Charleen transferred to the Reserves in Heidelberg, Germany for two years, 1989-91. Deciding to focus on their family, she moved back to the states. She was a homemaker until 2004 when she decided to rejoin and finish a military career.  

She became part of the 478th Human Resources Company in Salt Lake City, Utah, and today still serves with a detachment in Helena, Montana. Her husband took care of the kids while she was deployed. It was his turn since she did most of the raising of the kids when he was active military. She’s now waiting for final paperwork and then will retire with 30 years of service.

Charleen says she has learned a lot in the military and is very proud of her service.  She has always been involved in community activities where she was stationed: a beauty pageant at Fort Hood, acting in “Music Man” in Germany, and singing in church everywhere.   

As a female soldier, she faced hard situations and felt that she constantly had to prove herself.  She learned to ignore some of the rude comments and wisely kept her mouth shut; however, when backed in a corner she came out fighting – especially when she knew the fight was for her soldiers and their future view of leadership. She gained a lot of respect when she passed her PT tests, after being chided about her age and gender.  

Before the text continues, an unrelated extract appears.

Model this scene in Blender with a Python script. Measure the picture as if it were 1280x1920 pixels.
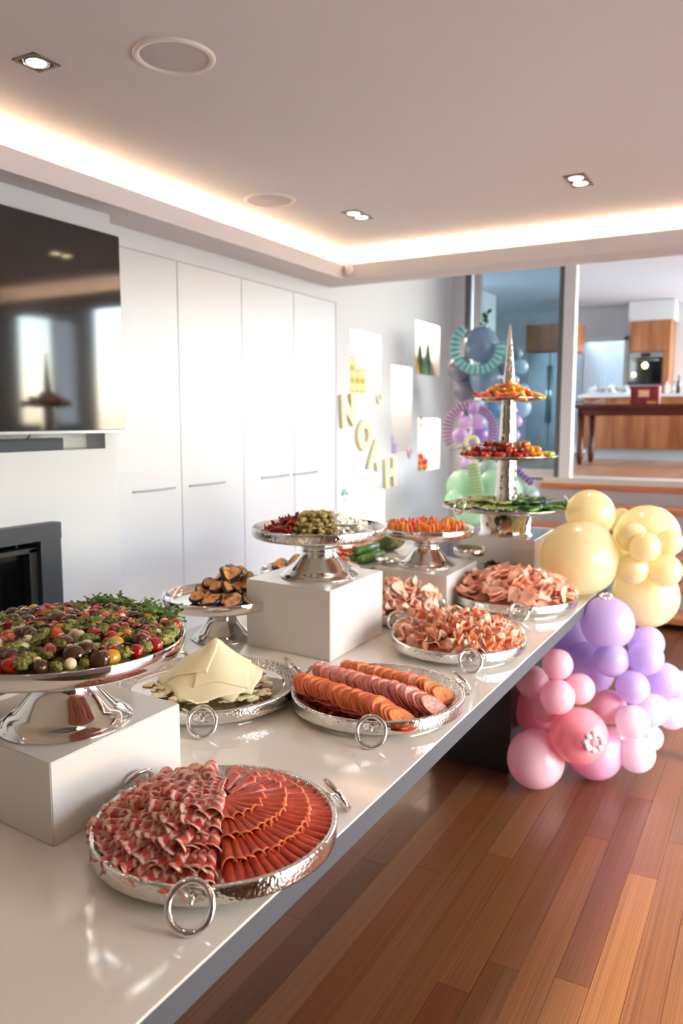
import bpy, bmesh, math, random
from mathutils import Vector, Matrix
PI = math.pi
sc = bpy.context.scene
for o in list(bpy.data.objects): bpy.data.objects.remove(o)
COL = sc.collection
random.seed(7)

# ------------------------------------------------------------------ camera
YAW, PITCH = math.radians(28.97), math.radians(6.667)
cd = bpy.data.cameras.new('camera'); cam = bpy.data.objects.new('camera', cd); COL.objects.link(cam)
cam.location = (0, 0, 1.55); cam.rotation_euler = (PI/2-PITCH, 0, YAW)
cd.sensor_fit = 'VERTICAL'; cd.sensor_height = 36; cd.sensor_width = 24; cd.lens = 1480/1920*36
cd.clip_start = .05; cd.clip_end = 200
cd.dof.use_dof = True; cd.dof.focus_distance = 1.75; cd.dof.aperture_fstop = 3.2
sc.camera = cam
# ------------------------------------------------------------------ world, sun, exposure
w = bpy.data.worlds.new('world'); sc.world = w; w.use_nodes = True
nt = w.node_tree; bg = nt.nodes['Background']
sky = nt.nodes.new('ShaderNodeTexSky'); sky.sky_type = 'NISHITA'; sky.sun_disc = False
sky.sun_elevation = math.radians(36); sky.sun_rotation = math.radians(90); sky.dust_density = 1.0
hs = nt.nodes.new('ShaderNodeHueSaturation'); hs.inputs['Saturation'].default_value = .8
nt.links.new(sky.outputs[0], hs.inputs['Color']); nt.links.new(hs.outputs[0], bg.inputs[0])
bg.inputs[1].default_value = 2.1
sl = bpy.data.lights.new('sun', 'SUN'); sun = bpy.data.objects.new('sun', sl); COL.objects.link(sun)
sl.energy = 9.0; sl.angle = math.radians(1.4); sl.color = (1, .93, .84)
sun.rotation_euler = Vector((-1, .06, -.728)).to_track_quat('-Z', 'Y').to_euler()
sc.view_settings.view_transform = 'Standard'; sc.view_settings.look = 'None'
sc.view_settings.gamma = 1; sc.view_settings.use_curve_mapping = False
sc.view_settings.exposure = 0.15
def portal(loc, sx, sy, rot):
    l = bpy.data.lights.new('window_portal', 'AREA'); l.shape = 'RECTANGLE'; l.size = sx; l.size_y = sy
    l.cycles.is_portal = True
    o = bpy.data.objects.new('window_portal', l); COL.objects.link(o); o.location = loc; o.rotation_euler = rot
portal((2.72, 3.0, 1.15), 2.3, 4.2, (0, PI/2, 0))
portal((2.72, 6.95, 2.15), 1.3, .9, (0, PI/2, 0))
portal((3.32, 10.75, 2.28), 2.15, 5.7, (0, PI/2, 0))
portal((1.2, 14.12, 2.3), 3.6, 2.2, (-PI/2, 0, 0))  # covers the added opening in the unseen kitchen back wall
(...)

Would she advise young people to join today? “Heck, yeah!” But if they do, they should make sure they understand their responsibilities. During her current Reserve work, she sees young people that are only joining for the education, and they think training and service is just a game.  They need to realize that the military has expectations of them, as well.  She would do it all again – if she were 20 years old again.

Thank you for your service, Charleen.